English edit

Etymology edit

anti- +‎ spin +‎ -ward

Pronunciation edit

  • IPA(key): /ˌæntiːˈspɪnwɜ(ɹ)d/
  • (file)
  • Hyphenation: anti‧spin‧ward

Adverb edit

antispinward (comparative more antispinward, superlative most antispinward)

  1. (often science fiction) In a rotating reference frame, against the direction of spin.
    • 1970 October, Larry Niven, Ringworld, New York, N.Y.: Ballantine Books, →ISBN, page 152:
      To antispinward was the largest mountain men had ever seen.
    • 1978, Galileo: Magazine of Science & Fiction, Boston, Mass.: Avenue Victor Hugo Publishers, page 77:
      My fathers and mothers tell that we have been moving to antispinward since they were little.
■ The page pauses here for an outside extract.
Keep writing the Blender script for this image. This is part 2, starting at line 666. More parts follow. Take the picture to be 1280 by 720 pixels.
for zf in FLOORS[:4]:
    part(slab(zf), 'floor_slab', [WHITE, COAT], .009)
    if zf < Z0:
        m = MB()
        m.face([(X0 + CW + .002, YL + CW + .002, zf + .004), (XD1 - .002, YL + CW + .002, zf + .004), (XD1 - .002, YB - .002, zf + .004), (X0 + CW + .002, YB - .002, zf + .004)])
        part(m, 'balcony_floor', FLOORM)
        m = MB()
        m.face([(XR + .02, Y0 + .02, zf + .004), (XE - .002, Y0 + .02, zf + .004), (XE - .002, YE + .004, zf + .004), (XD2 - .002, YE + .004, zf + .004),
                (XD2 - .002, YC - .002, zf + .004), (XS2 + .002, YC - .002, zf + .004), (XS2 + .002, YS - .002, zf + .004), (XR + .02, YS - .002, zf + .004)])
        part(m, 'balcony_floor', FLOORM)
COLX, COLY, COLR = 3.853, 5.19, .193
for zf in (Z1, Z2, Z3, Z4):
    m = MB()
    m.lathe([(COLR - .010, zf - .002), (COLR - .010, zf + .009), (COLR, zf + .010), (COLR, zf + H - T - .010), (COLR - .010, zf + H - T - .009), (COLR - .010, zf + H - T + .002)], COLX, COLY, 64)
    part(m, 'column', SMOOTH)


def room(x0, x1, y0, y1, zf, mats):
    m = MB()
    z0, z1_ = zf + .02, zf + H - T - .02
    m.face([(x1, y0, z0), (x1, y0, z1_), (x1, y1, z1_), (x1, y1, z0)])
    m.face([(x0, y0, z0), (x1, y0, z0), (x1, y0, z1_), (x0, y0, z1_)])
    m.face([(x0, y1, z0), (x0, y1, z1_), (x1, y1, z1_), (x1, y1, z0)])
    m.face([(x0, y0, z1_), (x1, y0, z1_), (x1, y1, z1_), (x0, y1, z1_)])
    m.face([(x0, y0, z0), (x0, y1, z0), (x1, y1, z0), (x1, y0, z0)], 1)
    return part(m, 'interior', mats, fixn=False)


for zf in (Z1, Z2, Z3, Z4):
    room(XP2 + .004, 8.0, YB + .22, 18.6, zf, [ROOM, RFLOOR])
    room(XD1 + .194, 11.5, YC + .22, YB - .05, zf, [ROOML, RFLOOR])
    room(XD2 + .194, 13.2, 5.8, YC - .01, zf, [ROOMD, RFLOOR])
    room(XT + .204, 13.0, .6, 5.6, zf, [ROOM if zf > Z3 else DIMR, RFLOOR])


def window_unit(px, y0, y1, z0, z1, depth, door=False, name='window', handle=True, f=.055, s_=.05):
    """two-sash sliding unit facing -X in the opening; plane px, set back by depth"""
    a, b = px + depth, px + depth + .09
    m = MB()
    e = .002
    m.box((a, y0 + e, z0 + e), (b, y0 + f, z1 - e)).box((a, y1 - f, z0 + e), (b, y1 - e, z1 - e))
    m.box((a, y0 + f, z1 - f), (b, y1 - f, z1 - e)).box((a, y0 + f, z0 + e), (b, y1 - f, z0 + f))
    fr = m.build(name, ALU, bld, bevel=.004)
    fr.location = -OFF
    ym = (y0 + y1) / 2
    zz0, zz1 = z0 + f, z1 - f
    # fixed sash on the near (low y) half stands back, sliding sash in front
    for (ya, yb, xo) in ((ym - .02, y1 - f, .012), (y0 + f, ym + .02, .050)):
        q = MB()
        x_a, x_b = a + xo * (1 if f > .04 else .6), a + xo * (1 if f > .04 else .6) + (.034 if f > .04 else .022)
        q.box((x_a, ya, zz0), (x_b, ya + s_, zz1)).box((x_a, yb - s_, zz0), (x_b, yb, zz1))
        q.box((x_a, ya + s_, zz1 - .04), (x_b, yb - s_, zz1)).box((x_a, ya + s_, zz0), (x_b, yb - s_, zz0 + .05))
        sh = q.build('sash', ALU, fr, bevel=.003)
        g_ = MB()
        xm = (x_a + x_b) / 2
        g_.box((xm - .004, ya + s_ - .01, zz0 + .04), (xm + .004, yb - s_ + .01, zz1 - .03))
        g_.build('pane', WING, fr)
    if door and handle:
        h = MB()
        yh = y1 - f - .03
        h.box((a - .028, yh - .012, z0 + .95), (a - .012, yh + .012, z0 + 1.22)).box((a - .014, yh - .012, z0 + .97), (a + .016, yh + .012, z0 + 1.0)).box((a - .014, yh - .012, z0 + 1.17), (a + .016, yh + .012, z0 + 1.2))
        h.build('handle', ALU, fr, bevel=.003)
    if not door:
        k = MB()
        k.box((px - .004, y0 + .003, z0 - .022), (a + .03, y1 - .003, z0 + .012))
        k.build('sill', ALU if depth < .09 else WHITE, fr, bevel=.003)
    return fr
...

They remember that they had to go around a great sea, but they did not come too close, because the beasts would not eat the plants that grow around the shore.
    • 1985, Nancy Kress, Trinity and Other Stories, New York, N.Y.: Bluejay Books, →ISBN, page 214:
      Laura imagined that he would expect them to flee along the beams, and she watched his narrow face searching the impenetrable shadows antispinward of where they hid.
    • 2007, Arthur C. Clarke with Stephen Baxter, Firstborn [A Time Odyssey; 3], New York, N.Y.: Del Rey Books; Ballantine Books, →ISBN:
      Edna's language was peppered with the unfamiliar. You found your way around a spinning space habitat by going spinward or antispinward or axisward ...
    • 2007, Jeff Prucher, editor, Brave New Words: The Oxford Dictionary of Science Fiction, New York, N.Y.: Oxford University Press, →ISBN, page 9:
      antispinward adv. in or toward the opposite direction that something (a space station, galaxy, etc.) is rotating.
    • 2015, Steven Burgauer, Skullcap, Bloomington, Ind.: iUniverse, →ISBN:
      " [] You would fall against the anti-spinward wall and slide down along that wall until you hit the floor ..." / "Whoa, whoa, whoa ..." Lars interrupted. "Anti-spinward? What in the world?" / "Moving in the same direction as the Station's direction of spin is considered spinward. Moving in the direction opposite the spin is considered anti-spinward. You sound like a boy asking what one does with his hands when the rollercoaster car leaves the track."